Blass, weniger salzig und nicht so sauer
Im Gegensatz zum westdeutschen Produkt kommt der ostdeutsche Senf eher blass daher, was der natürlichen Farbe der, oft fein gemahlenen, Senfsaaten entspricht. Beim westdeutschen Pendant hingegen wird aus optischen Gründen häufig Kurkuma hinzufügt. Dadurch strahlt der Senf gelb. Der Pro-Kopf-Verbrauch an Senf lag zu DDR-Zeiten bei ca. 1,4 Kilogramm im Jahr, Analysen von 2006 zufolge heute immerhin noch bei 1,29 Kilogramm in ostdeutschen Haushalten. In den alten Bundesländern sind es dagegen nur 940 Gramm. Das liegt auch daran, dass man im Osten viel häufiger beim Kochen zum Senf greift. Viele alte Rezepte aus DDR-Kochbüchern fordern Senf als unersetzliche Würze zu beispielsweise Wurst- und Fleischgerichten. Manche essen ihn gar als Brotaufstrich. Senf galt in der DDR als Grundnahrungsmittel und wurde deshalb auch preislich gestützt.

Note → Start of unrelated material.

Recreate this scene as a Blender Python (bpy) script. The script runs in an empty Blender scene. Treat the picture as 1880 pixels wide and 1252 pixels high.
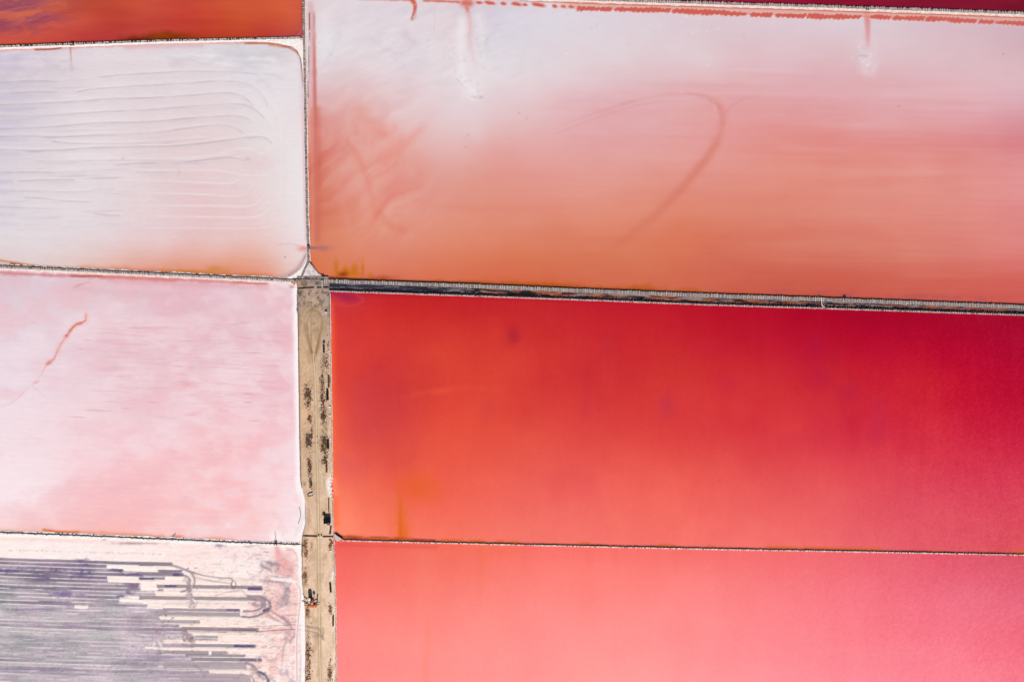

„Zwischen 50 und 55 Pfennige hätte der Becher kosten müssen. Für 37 Pfennige wurde er verkauft.“
Jörg Dietlein, ehemaliger Leiter des Bautzener Werkes
1981 wurde der geliebte Senf allerdings kurzzeitig sogar zur Mangelware, weil es Probleme mit den Gläsern gab, in die man den Senf damals füllte. Diese wurden nicht selten nach Gebrauch einfach ausgewaschen und als gewöhnliche Trinkgläser weiter verwendet.
Ein regionaler Klassiker verschwindet
Als Hotel mit Café und Kino geplant, wurde 1946 eine Konservenfabrik in einem nicht vollendeten Mehrzweckgebäude direkt an der Bundesstraße 110 in Tutow eingerichtet, die ab 1974 den Namen „VEB Nordfrucht“ trug. Neben Obst- und Gemüsekonserven wie Kirschen, Sauerkraut, Gewürzgurken, Apfelmus oder Rotkohl wurde in der sogenannten „Kohlfabrik“ auch nach der Wende unter der Marke „Peeneland Konserven“ weiterhin der Tutower Senf produziert, der schon in der DDR überregional Bekanntheit erlangte und vor der Verstaatlichung aus dem vorpommerschen Loitz kam.
Für viele Fans überraschend, stellte die Tutower Senf & Feinkost GmbH & Co. Verkaufs. KG im Frühjahr 2020 jedoch die Produktion des Kultsenfs im gelb leuchtenden Plastikbecher ein. Pläne, die Marke bundesweit zu platzieren, scheiterten offensichtlich. Übrige Restbestände wurden von Liebhabern nach Bekanntwerden des Produktionsstopps sofort aus den Regalen der Supermärkte geräumt.
2002 musste das Unternehmen schon einmal Insolvenz anmelden. Nach mehrfachem Wechsel der Besitzer verlagerte man die Produktion schließlich 2008 nach Stavenhagen bei Neubrandenburg. Fraglich ist allerdings auch, ob der Senf zuletzt überhaupt noch dort produziert wurde. Die bekanntesten Sorten waren der mittelscharfe Senf und der scharfe Senf mit Meerrettichgeschmack. Teilweise gab es auch Sonderabfüllungen in Gläsern wie in alten Zeiten. In der alten Konservenfabrik in Tutow fand 2010 das örtliche DDR-Museum ein neues Zuhause. Die historische Produktionsstätte des beliebten DDR-Senfs existiert nach wie vor in einem Seitentrakt des Gebäudekomplexes.
Nachtrag: Seit 2021 produziert die Firma „Inselmühle Usedom“ Senf unter dem Namen „Pommern Senf“, angeblich nach original Tutower Rezept. Dieser kann sogar online bestellt werden.